I have been thinking about public history and the uses of the past a bit lately, and reading Craig Clunas’ Superfluous Things: Material Culture and Social Status in Early Modern China. Like all of his work it is very good, but I was interested in his discussion of the uses of the antique in Ming culture. He quotes Matteo Ricci, who was impressed with the level of interest in the antique, but pointed out that the Chinese were not interested in “statues nor medals” but rather in bronzes, jades, and paintings. Ricci was of course an Italian, and was aware of the role of antiquities in the Renaissance relationship with the past, but that relationship was centered on marble statues and coins (nuministics was an important field of study in a way it never was in China.) The difference is in part because the past society produced different things, but more importantly because the uses of past things have as much more to do with the present society than with the past.

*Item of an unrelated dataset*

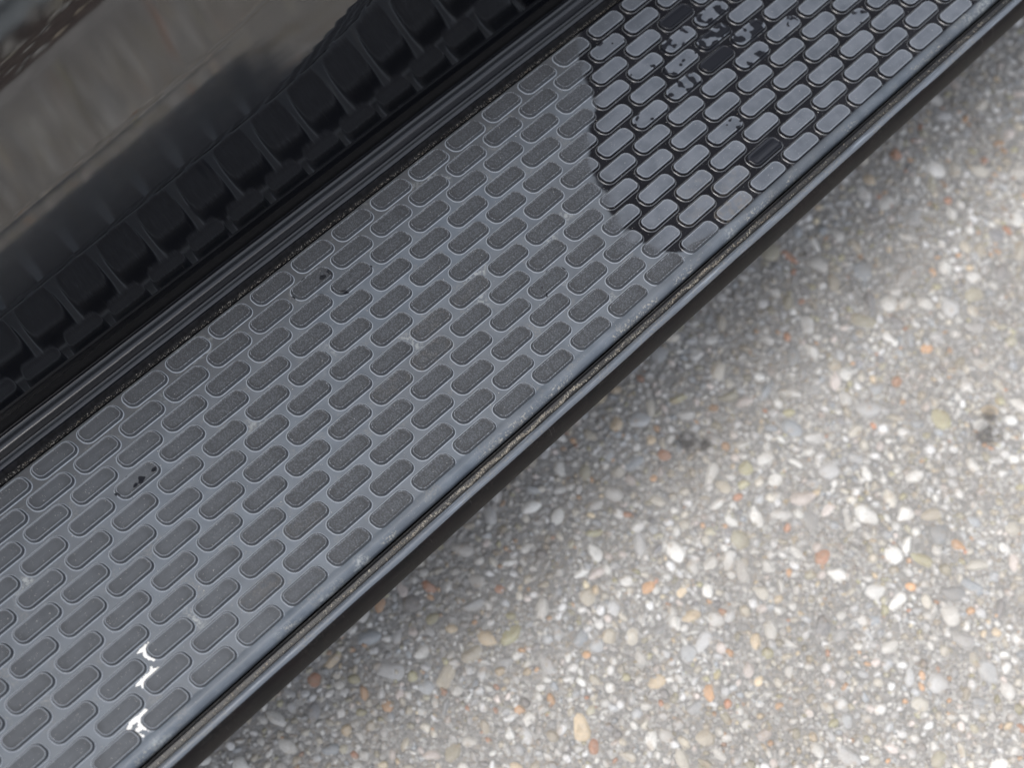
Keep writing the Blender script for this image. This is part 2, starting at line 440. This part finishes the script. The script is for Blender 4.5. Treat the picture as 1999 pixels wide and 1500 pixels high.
X0, X1 = -1.0, 1.5
xs = np.arange(X0, X1, .01); zs = np.concatenate([np.arange(-.012, .40, .00125), np.arange(.40, .70, .01)])
V = np.zeros((len(xs), len(zs), 3))
for a, x in enumerate(xs):
    s = flare(x); yy = [.1196]; al = []
    for k, z in enumerate(zs):
        t = 0. if z < -.001 else knots(max(z, .001), yy[-1], s) if z < .30*min(s, 1.4) else al[-1]*.96
        al.append(t)
        if k+1 < len(zs): yy.append(yy[-1]+math.tan(math.radians(t))*(zs[k+1]-z))
    yy = np.array(yy)
    V[a, :, 0] = x; V[a, :, 1] = yy; V[a, :, 2] = zs
idx = np.arange(len(xs)*len(zs)).reshape(len(xs), len(zs))
F = np.ascontiguousarray(np.stack([idx[:-1, :-1], idx[1:, :-1], idx[1:, 1:], idx[:-1, 1:]], -1).reshape(-1, 4))
car = empty('parked_car', (0.2, .3, GZ))
tag(car, 'black car body side, glossy and dusty, rising behind the running board and mirroring it', 'car')
def under(o, root):
    o.parent = root; o.matrix_parent_inverse = root.matrix_world.inverted() if root.matrix_world != Matrix() else Matrix.Translation(root.location).inverted(); return o
body = under(mesh_np('body_panel', V.reshape(-1, 3), F, PAINT), car)
ytop = float(V[len(xs)//2, -1, 1])
belt = under(sweep('belt_moulding', rounded([(ytop-.0005, .700), (ytop-.014, .703), (ytop-.014, .722), (ytop, .726)], .004), X0, X1-.01, .1, TRIM), car)
win = under(sweep('window_pane', [(ytop+.002, .726), (ytop+.03, .95), (ytop+.07, 1.20)], X0, X1-.01, .2, m_simple('dark_window_glass', (.02, .022, .024), .03, 5, .1)), car)
roof = under(sweep('roof', rounded([(ytop+.066, 1.198), (ytop+.11, 1.40), (ytop+.30, 1.52), (ytop+1.1, 1.52), (ytop+1.3, 1.35)], .08), X0, X1-.01, .2, PAINT), car)  # upper body is unseen, made taller to block sky over mat and ground
sill = under(sweep('sill_underside', [(.1192, -.012), (.135, -.05), (.35, -.06), (1.4, -.06)], X0, X1-.01, .2, UNDER), car)

# ---------------------------------------------------------------- running board
board = empty('running_board', (0.2, 0, -.03))
tag(board, 'long black running board with a rubber tread mat, fixed along the foot of the car', 'running board')
XB0, XB1 = -.62, 1.05
def ub(o): return under(o, board)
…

The Ming connoisseurs were pretty knowledgeable, and had been generating knowledge about old items for a long time at this point. They had managed to connect existing bronzes to the bronze types mentioned in the (unillustrated) classics, and they were aware that these vessels were windows to the past. Many of them were inscribed, and some scholars, like Zhao Mingcheng understood their value
When archeological materials are used to examine these things, thirty to fourty per cent of the data is in conflict. That is because historical writings are produced by latter-day writers and cannot fail to contain errors. But the inscriptions on stone and bronze are made at the time the events take place and can be trusted without reservation Clunas p.95-6
Clunas points out that Ming collectors were, unlike Song and Qing scholars, mostly uninterested in inscriptions as historical sources. Inscribed bronzes were considered more valuable, but most people could not read the inscriptions and did not care to. They also had the chronology all wrong. It was assumed that since the Xia dynasty was the oldest, and thus the best, the vessels inlayed with silver and gold must be Xia, whereas in fact they were much later. This error is in part due to lack of scholarly work, but in part also because nobody cared. Bronzes got their value from being collected, not as historical documents, and thus while the fact that they came from the past mattered, the exact way that they fit into the past did not much matter, at least in the Ming. Clunas points out that in forging paintings the collectors seals, identifying past owners, were more important than the paintings themselves. The collectors’ seals connected you, the buyer, to men of taste and disctinction in the recent past or the present, and this was the point in buying things. The things relationship to the past mattered less
All this is interesting to me at present because I have been cleaning out my office to get ready for the new semester. (This semester I am going to keep everything neat and organized all the way to graduation.) Needless to say there are a lot of precious antiques in there. Well, I do have some real antiques. I have a cheap Qing edition of Mencius, that even a poor person could have bought to study for the exams. I have some possibly “genuine” Shanxi shadow puppets. A land reform land deed. A brick of tea. Oddly, no opium pipe. I also have lots of things I know are fakes. Bound foot shoes. A silver tael. A really cheap copy of the painting Qingming on the River Of course the fake/real distinction matters in a different way here because I have these things primarily to show to students. Actually, fakes are better for that. I don’t care so much if they get damaged, and if I really did bring in a nice copy of Qingming on the River that cost thousands of dollars it would create distance between the students and the object (and between the students and me) that would defeat the purpose.
Zhao Mingcheng (the husband to Li QingZhao) should belong to the late Song dynasty. Your articles gave it the impression that he was Ming.